Conocí a mi amigo y tocayo, Jacobo Königsberg, frente a una buena taza de café en la Ciudad de México. Cuando nos presentaron, él ubicó en el mapa político de mi atlas virtual, la ciudad de la que su familia era originaria y que habría dado nombre a su apellido. A título anecdótico, les diré que, para mí, a partir de aquel día, esa ciudad del Báltico, hoy Kaliningrado, pasó a ser mucho más que una referencia de la Europa del pasado o uno de los escenarios en los que Euller planteó alguno de sus famosos juegos matemáticos.
Me gusta pensar que a mi amigo también le sucedió algo parecido con Segovia. Lo digo un poco en base al contenido de las conversaciones que pudimos mantener a lo largo de muchos años y en las que en ocasiones hacía gala de su conocimiento acerca de nuestra ciudad y de su patrimonio.
Jacobo, Doctor en arquitectura y desde joven, conocedor del oficio de joyero, también era pintor y escritor, aunque él prefería decirse “cuentista”. Visitaba con frecuencia, una de las Sinagogas del barrio, y después, era raro el día que no aparecía por el café Guardatiempos en busca del distinguido y nutrido, grupo de parroquianos y amigos.
En las ocasiones en las que se generaba algún debate de tono un poco más elevado, de entrada y como si con él no fuese la cosa, hacía gala de su prudencia característica y permanecía callado, disfrutando en aquel delicioso y cotidiano café, originario de Chiapas y en parte veracruzano. Así, silencioso y en apariencia distante, analizaba los comentarios en espera el momento adecuado para dar rienda “contenida” a algún argumento impregnado de sentido del humor y de visión crítica. Cuando esto sucedía, una de dos, o canalizaba en “su dirección”, el foco del desacuerdo, o definitivamente, se relajaban los ánimos y la dinámica de la tertulia se distendía.

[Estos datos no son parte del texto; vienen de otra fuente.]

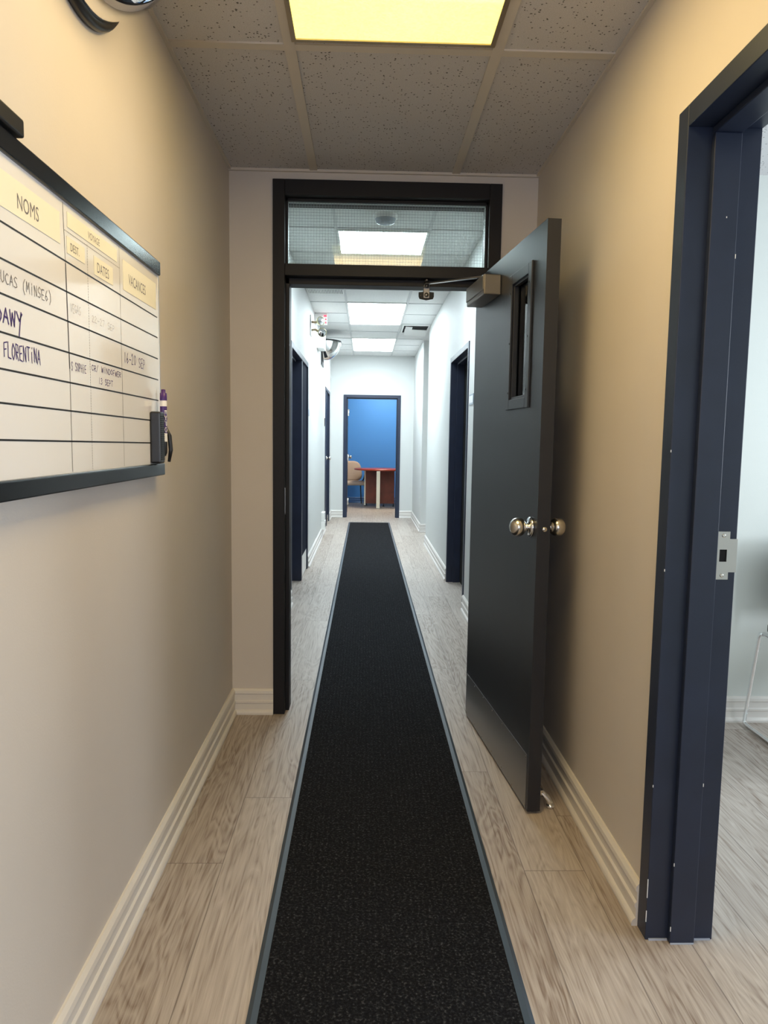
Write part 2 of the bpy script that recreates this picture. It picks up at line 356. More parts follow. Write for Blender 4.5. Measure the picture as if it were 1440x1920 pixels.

En una de aquellas, con el tema de “la Hispanidad” encima de la mesa, surgió una conversación centrada en los mitos de “la conquista” y que dio pie a los típicos argumentos gruesos. Un instante puntual y crispado, que propició que más de uno de los presentes entrásemos al “trapo” en medio de un fuego cruzado de orgullo ibérico y cierta susceptibilidad. Jacobo, como hombre pacífico, solía calmar los ánimos. En aquella ocasión, simplemente me comentó: “Gracias. Te agradezco que nos repartamos de vez en cuando, la ira colectiva”. Y con esto y unas risas, se llevaba la conversación por derroteros mucho más amables. Como otro día que terminamos bromeando sobre Leonard Cohen, que no hacía tanto había sido galardonado con un premio Príncipe de Asturias o también comentando, cómo otro Königsberg, en este caso Woody Allen, no hacía mucho que había obtenido el mismo galardón. Jacobo tenía su propia teoría sobre el por qué andaban premiando a tanto israelita por el Reino. “Primero les expulsaron y ahora les premian. A ver si, al final, no van a ser ustedes, un pueblo tan bárbaro y tienen hasta conciencia”.
Jacobo era uno de esos espíritus libres, forjados por la curiosidad y la experiencia que propicia el pensamiento crítico y que en parte reside en la observación del detalle, incluso del que pasa desapercibido. Como les comenté, estudió arquitectura en la Academia de San Carlos, perteneciente a la UNAM y muy cercana al zócalo capitalino. Históricamente, el proyecto del edificio y su actividad concreta, fue encomendada en 1781 por Carlos III, rey de España, con la intención de albergar la Real Academia de las Artes de la Nueva España inspirándose en la que, hacía poco más de una década, había sido concebida como la Real Academia de Arte de San Fernando, en Madrid. De esa manera, la Academia San Carlos, pasó a ser, además de escuela oficial de arquitectura, pintura y escultura, el primer museo de arte de todo el continente americano. “Curiosa manera de colonizar la suya, que se generaron su propia competencia”, me dijo al explicarlo mientras bromeaba con ese empeño español por replicar la vieja España en su homónimo americano. Así era Jacobo, una fuente de sorpresas cuya opinión, como hombre pacífico que era, me hubiese gustado escuchar al respecto de todo lo que está sucediendo, pero hace más de dos años que nos dejó, también en primavera, aunque desde antes, ya se le echaba de menos por el café Guardatiempos donde habíamos dejado de tener noticias suyas, pero sabíamos que había decidido unirse con su esposa, en la residencia israelita para mayores de Cuernavaca y así, poder disfrutar junto a ella, de la eterna primavera con la que Dios bendijo, aquella maravillosa tierra.